La historia de la Reforma en Inglaterra siguió una trayectoria peculiar y obedeció, más quizá que en ningún otro país, a las directrices de la realeza. El «Anglicanismo» tal como ya se dijo no fue invención de Enrique VIII. Bajo la monarquía Tudor del siglo XV, la Iglesia de Inglaterra era ya en cierto sentido «anglicana» y Enrique VIII halló en la legislación eclesiástica de sus predecesores un instrumento válido para su política de sojuzgamiento religioso. Este príncipe fue defensor del Catolicismo en los albores de la Reforma y escribió contra Lutero una «Defensa de los siete sacramentos», que le valió del papa León X el título de Defensor fidei. Fue la negativa papal a conceder a Enrique el divorcio de Catalina de Aragón, para casarse con Ana Bolena, la razón que le llevó al repudio del Primado romano y al cisma. Porque fue un cisma y no protestantismo la Reforma en Inglaterra mientras vivió Enrique VIII. El rey se proclamó a sí mismo «Cabeza suprema de la Iglesia de Inglaterra» y exigió el reconocimiento jurado de su supremacía eclesiástica. La gran mayoría de los hombres de Iglesia se sometió a la voluntad del rey. Pero hubo excepciones admirables, como los mártires cartujos y sobre todo dos personajes insignes, que no claudicaron y murieron por la fe: San Juan Fisher, obispo de Rochester, y Santo Tomás Moro, gran Canciller del reino.

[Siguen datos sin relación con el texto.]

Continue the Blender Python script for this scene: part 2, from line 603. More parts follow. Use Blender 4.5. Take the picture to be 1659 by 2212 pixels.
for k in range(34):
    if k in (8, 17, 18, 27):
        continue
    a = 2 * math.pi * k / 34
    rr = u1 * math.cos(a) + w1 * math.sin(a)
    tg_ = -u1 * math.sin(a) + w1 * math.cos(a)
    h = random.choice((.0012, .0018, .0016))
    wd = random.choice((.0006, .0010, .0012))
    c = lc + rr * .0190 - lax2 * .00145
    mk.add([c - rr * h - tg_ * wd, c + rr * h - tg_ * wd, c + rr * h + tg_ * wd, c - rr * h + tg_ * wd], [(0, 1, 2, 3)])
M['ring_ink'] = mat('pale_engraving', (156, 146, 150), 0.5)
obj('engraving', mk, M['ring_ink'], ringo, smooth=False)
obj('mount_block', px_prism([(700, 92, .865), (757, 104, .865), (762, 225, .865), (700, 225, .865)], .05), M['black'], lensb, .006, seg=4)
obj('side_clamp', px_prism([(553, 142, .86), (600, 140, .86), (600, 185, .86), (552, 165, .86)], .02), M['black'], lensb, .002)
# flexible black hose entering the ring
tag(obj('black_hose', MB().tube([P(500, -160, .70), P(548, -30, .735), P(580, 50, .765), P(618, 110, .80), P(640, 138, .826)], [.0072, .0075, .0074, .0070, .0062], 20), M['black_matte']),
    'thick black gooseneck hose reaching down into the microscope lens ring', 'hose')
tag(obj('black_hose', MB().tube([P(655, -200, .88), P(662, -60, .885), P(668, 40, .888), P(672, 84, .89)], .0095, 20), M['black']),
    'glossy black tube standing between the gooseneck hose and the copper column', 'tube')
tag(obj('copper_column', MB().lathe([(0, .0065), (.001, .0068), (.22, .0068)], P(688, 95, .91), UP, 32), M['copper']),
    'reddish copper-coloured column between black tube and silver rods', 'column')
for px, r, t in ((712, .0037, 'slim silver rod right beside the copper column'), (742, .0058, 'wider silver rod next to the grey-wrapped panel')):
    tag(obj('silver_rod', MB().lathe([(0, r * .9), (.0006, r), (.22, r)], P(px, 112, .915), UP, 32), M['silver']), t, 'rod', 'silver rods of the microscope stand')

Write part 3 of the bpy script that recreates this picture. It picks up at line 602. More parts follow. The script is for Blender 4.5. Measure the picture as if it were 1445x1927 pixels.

El protestantismo de inspiración calvinista se introdujo en Inglaterra durante el reinado de Eduardo VI (1547-1553). Su sucesora María Tudor hija de Enrique VIII y Catalina de Aragón reprimió la herejía e intentó la restauración católica. Pero esta restauración no duró más allá de los breves años en que ocupó el trono (1553-1558). A su muerte, sin hijos, la corona pasó a Isabel hija de Enrique VIII y Ana Bolena. El largo reinado de Isabel I (1558-1603) decidió la suerte del Cristianismo inglés. Se guardaron formas externas de la tradición católica como la Jerarquía eclesiástica con sus obispos y sus cabildos catedralicios, aunque sin clero célibe ni vida monástica. Se prohibió la celebración de la Misa, y un Anglicanismo protestantizado, con elementos luteranos y calvinistas, se impuso como doctrina oficial de la Iglesia de Inglaterra.